>> BEGIN Data lines

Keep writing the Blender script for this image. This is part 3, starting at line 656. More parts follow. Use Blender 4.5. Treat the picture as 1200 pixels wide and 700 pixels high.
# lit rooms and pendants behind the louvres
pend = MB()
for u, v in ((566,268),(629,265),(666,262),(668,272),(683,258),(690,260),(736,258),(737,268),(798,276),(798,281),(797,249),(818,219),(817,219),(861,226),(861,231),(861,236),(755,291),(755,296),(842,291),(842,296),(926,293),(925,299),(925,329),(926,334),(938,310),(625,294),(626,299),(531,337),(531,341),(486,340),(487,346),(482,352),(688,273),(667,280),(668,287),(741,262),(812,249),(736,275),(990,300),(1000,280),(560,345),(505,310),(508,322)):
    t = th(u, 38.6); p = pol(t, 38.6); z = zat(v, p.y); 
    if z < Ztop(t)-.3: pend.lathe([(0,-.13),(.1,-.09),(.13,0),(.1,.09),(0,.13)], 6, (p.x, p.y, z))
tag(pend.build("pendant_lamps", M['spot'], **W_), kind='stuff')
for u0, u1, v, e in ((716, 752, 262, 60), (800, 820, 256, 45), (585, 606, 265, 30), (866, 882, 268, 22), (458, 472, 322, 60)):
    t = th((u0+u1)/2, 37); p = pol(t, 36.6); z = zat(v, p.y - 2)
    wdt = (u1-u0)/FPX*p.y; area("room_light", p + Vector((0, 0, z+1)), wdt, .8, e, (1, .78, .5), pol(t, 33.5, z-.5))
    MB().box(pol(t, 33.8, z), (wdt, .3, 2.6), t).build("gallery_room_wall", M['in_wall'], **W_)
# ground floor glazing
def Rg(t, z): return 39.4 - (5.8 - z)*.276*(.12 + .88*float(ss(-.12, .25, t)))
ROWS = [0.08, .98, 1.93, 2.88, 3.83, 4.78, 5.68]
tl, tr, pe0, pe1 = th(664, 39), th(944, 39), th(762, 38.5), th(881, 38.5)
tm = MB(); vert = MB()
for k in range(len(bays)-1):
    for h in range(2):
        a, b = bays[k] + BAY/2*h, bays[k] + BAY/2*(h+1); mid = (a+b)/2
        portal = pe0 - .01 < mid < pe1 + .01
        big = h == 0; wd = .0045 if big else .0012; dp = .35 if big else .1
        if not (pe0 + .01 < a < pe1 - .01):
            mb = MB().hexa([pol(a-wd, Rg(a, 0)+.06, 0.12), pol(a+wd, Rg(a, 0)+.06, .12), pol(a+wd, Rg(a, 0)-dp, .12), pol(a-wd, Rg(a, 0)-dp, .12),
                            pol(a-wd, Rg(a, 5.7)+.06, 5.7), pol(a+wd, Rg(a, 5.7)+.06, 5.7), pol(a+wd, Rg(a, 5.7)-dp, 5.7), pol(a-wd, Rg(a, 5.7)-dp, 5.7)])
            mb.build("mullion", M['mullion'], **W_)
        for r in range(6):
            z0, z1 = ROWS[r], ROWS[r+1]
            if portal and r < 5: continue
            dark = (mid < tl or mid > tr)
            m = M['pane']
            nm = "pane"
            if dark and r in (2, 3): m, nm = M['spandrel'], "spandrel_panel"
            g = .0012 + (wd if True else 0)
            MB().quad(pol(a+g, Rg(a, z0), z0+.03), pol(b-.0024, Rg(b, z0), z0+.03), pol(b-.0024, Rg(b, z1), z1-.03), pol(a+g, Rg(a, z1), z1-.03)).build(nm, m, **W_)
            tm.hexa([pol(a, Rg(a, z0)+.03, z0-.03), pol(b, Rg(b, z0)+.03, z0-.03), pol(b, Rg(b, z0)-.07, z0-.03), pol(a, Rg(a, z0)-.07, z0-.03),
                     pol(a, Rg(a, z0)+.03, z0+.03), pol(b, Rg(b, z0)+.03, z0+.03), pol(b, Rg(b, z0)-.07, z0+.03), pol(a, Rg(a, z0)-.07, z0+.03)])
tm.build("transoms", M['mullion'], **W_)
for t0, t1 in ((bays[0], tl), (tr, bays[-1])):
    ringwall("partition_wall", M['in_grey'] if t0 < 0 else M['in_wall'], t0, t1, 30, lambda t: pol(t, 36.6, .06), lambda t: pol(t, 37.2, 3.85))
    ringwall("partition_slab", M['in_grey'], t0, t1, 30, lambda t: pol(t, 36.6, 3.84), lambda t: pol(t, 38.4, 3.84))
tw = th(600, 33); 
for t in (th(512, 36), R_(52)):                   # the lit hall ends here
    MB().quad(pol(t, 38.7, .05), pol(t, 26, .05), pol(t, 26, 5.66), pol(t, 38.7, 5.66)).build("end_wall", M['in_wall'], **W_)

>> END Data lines

■ **Given problem**
Extract all of the data above and output it character for character.

■ **Exercise solution**
Keep writing the Blender script for this image. This is part 3, starting at line 656. More parts follow. Use Blender 4.5. Treat the picture as 1200 pixels wide and 700 pixels high.
# lit rooms and pendants behind the louvres
pend = MB()
for u, v in ((566,268),(629,265),(666,262),(668,272),(683,258),(690,260),(736,258),(737,268),(798,276),(798,281),(797,249),(818,219),(817,219),(861,226),(861,231),(861,236),(755,291),(755,296),(842,291),(842,296),(926,293),(925,299),(925,329),(926,334),(938,310),(625,294),(626,299),(531,337),(531,341),(486,340),(487,346),(482,352),(688,273),(667,280),(668,287),(741,262),(812,249),(736,275),(990,300),(1000,280),(560,345),(505,310),(508,322)):
    t = th(u, 38.6); p = pol(t, 38.6); z = zat(v, p.y); 
    if z < Ztop(t)-.3: pend.lathe([(0,-.13),(.1,-.09),(.13,0),(.1,.09),(0,.13)], 6, (p.x, p.y, z))
tag(pend.build("pendant_lamps", M['spot'], **W_), kind='stuff')
for u0, u1, v, e in ((716, 752, 262, 60), (800, 820, 256, 45), (585, 606, 265, 30), (866, 882, 268, 22), (458, 472, 322, 60)):
    t = th((u0+u1)/2, 37); p = pol(t, 36.6); z = zat(v, p.y - 2)
    wdt = (u1-u0)/FPX*p.y; area("room_light", p + Vector((0, 0, z+1)), wdt, .8, e, (1, .78, .5), pol(t, 33.5, z-.5))
    MB().box(pol(t, 33.8, z), (wdt, .3, 2.6), t).build("gallery_room_wall", M['in_wall'], **W_)
# ground floor glazing
def Rg(t, z): return 39.4 - (5.8 - z)*.276*(.12 + .88*float(ss(-.12, .25, t)))
ROWS = [0.08, .98, 1.93, 2.88, 3.83, 4.78, 5.68]
tl, tr, pe0, pe1 = th(664, 39), th(944, 39), th(762, 38.5), th(881, 38.5)
tm = MB(); vert = MB()
for k in range(len(bays)-1):
    for h in range(2):
        a, b = bays[k] + BAY/2*h, bays[k] + BAY/2*(h+1); mid = (a+b)/2
        portal = pe0 - .01 < mid < pe1 + .01
        big = h == 0; wd = .0045 if big else .0012; dp = .35 if big else .1
        if not (pe0 + .01 < a < pe1 - .01):
            mb = MB().hexa([pol(a-wd, Rg(a, 0)+.06, 0.12), pol(a+wd, Rg(a, 0)+.06, .12), pol(a+wd, Rg(a, 0)-dp, .12), pol(a-wd, Rg(a, 0)-dp, .12),
                            pol(a-wd, Rg(a, 5.7)+.06, 5.7), pol(a+wd, Rg(a, 5.7)+.06, 5.7), pol(a+wd, Rg(a, 5.7)-dp, 5.7), pol(a-wd, Rg(a, 5.7)-dp, 5.7)])
            mb.build("mullion", M['mullion'], **W_)
        for r in range(6):
            z0, z1 = ROWS[r], ROWS[r+1]
            if portal and r < 5: continue
            dark = (mid < tl or mid > tr)
            m = M['pane']
            nm = "pane"
            if dark and r in (2, 3): m, nm = M['spandrel'], "spandrel_panel"
            g = .0012 + (wd if True else 0)
            MB().quad(pol(a+g, Rg(a, z0), z0+.03), pol(b-.0024, Rg(b, z0), z0+.03), pol(b-.0024, Rg(b, z1), z1-.03), pol(a+g, Rg(a, z1), z1-.03)).build(nm, m, **W_)
            tm.hexa([pol(a, Rg(a, z0)+.03, z0-.03), pol(b, Rg(b, z0)+.03, z0-.03), pol(b, Rg(b, z0)-.07, z0-.03), pol(a, Rg(a, z0)-.07, z0-.03),
                     pol(a, Rg(a, z0)+.03, z0+.03), pol(b, Rg(b, z0)+.03, z0+.03), pol(b, Rg(b, z0)-.07, z0+.03), pol(a, Rg(a, z0)-.07, z0+.03)])
tm.build("transoms", M['mullion'], **W_)
for t0, t1 in ((bays[0], tl), (tr, bays[-1])):
    ringwall("partition_wall", M['in_grey'] if t0 < 0 else M['in_wall'], t0, t1, 30, lambda t: pol(t, 36.6, .06), lambda t: pol(t, 37.2, 3.85))
    ringwall("partition_slab", M['in_grey'], t0, t1, 30, lambda t: pol(t, 36.6, 3.84), lambda t: pol(t, 38.4, 3.84))
tw = th(600, 33); 
for t in (th(512, 36), R_(52)):                   # the lit hall ends here
    MB().quad(pol(t, 38.7, .05), pol(t, 26, .05), pol(t, 26, 5.66), pol(t, 38.7, 5.66)).build("end_wall", M['in_wall'], **W_)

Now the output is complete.